The events in Chile this month remind us that Cabal's play is part of a campaign to bring the former dictator to justice. Chile has embarked, to an unusual extent, on a national process of truth and reconciliation. Victims and perpetrators have given evidence at public hearings. At the end of last year, the Valech Commission reported that it had received credible accounts of torture from 28,000 victims, to whom the government will now pay a pension. There have been prosecutions, too. In 1995, for example, the former commanding officer of the Tejas Verdes barracks, Manuel Contreras, was sentenced to seven years in prison for his part in killing Orlando Letelier, a former minister in Allende's cabinet. Contreras faces further charges, but campaigners have been frustrated in their attempts to have Pinochet convicted. He is 89, so they may yet be denied satisfaction.

Cabal wrote his play as a dramatised reading, a series of soliloquies for five women, without any interaction between the characters. The director, Dick Bird, has converted the piece into a "promenade". The audience members stand and the actors appear in their midst unexpectedly, moving among them, sometimes jostling them for space, and addressing them eyeball to eyeball.

Bird has stripped out the interior of the Gate Theatre and covered the floor with earth and broken fragments of paving. Tree trunks rise between ground and ceiling, creating the impression of a forest or mine. Theatre staff issue torches so the audience can find its way through dark passages into the lightless and foggy performance space. Full marks for originality, but is it appropriate? Our progress had the feeling of a theme-park ride, which set the theatregoers jabbering excitedly, even though everyone must have known the grim nature of the play's subject.

The five actors represent a doomed prisoner, her cellmate who turns collaborator, a military doctor who, years later, testifies at a public hearing, a Spanish lawyer representing Pinochet and a gravedigger. The latter, played by Gemma Jones, steals the show. The gravedigger has to deal with the surge in corpses, some children and many in a pitiful state. She is banned from saying anything to the desperate parents who flock to the cemetery hoping to learn about loved ones who have disappeared. But she takes pity on a mother and gives her the body she believes to be her daughter. The regime's department of national security takes an awful revenge on her. Sitting on a stool among us, her gaze directed to each spectator in turn, Jones wonderfully weaves together disgust, compassion and terror as she tells her harrowing story.

Diana Hardcastle does well in the play's most difficult role. She must explain how she buckled when interrogators started to hurt her six-year-old son, and how she ended up denouncing everyone she had ever known and loved.

These testimonies and confessions are almost unbearable in the inti- macy of the promenade setting, fully justifying Bird's courageous staging of the piece. Shereen Martineau gives a moving interpretation of the prisoner who is murdered. Her dark eyes and hair fit the playwright's description of this pretty young girl from a well-off Chilean family who refuses to betray her political activist boyfriend. Her descriptions of the brutality she suffers are not for the faint-hearted.

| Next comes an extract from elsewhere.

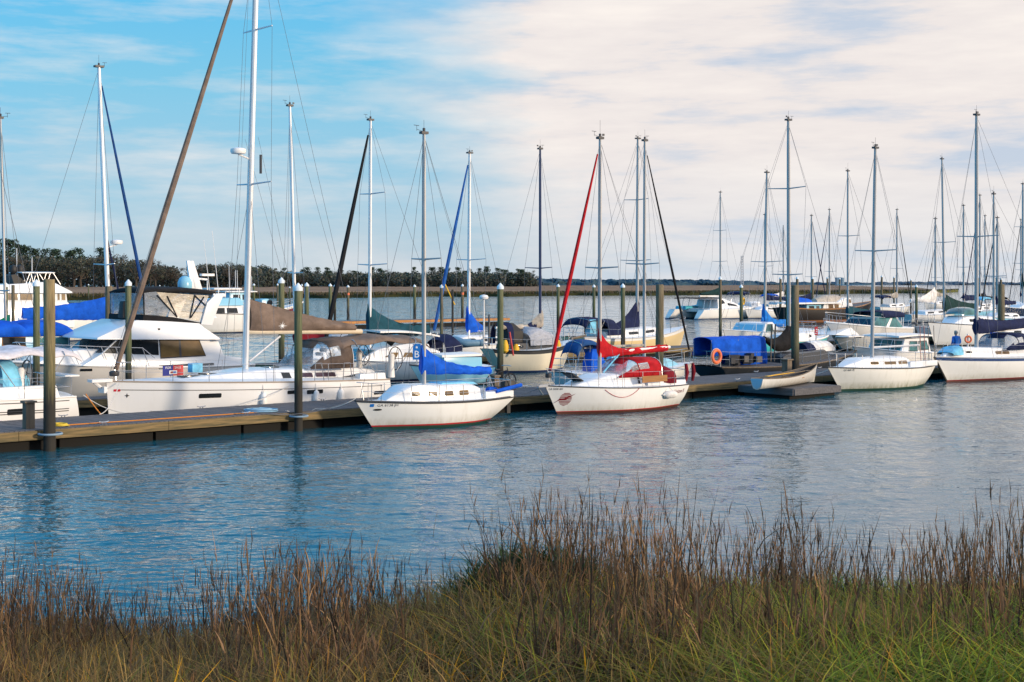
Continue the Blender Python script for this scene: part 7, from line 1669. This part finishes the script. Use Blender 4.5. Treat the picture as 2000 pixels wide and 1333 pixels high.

If I felt uneasy about the evening, it was because the performance in a British theatre of a Spaniard's political polemic about Chile smacked of a sort of imperialism. Cabal could have gone on writing about human rights issues in Spain, as he has before. In 1994, I attended the inauguration of a democratically elected Chilean president, where both Pinochet and Allende's widow were present. I figured it was for Chileans alone to work out how to achieve national reconciliation. And yet the world claims the right to pontificate.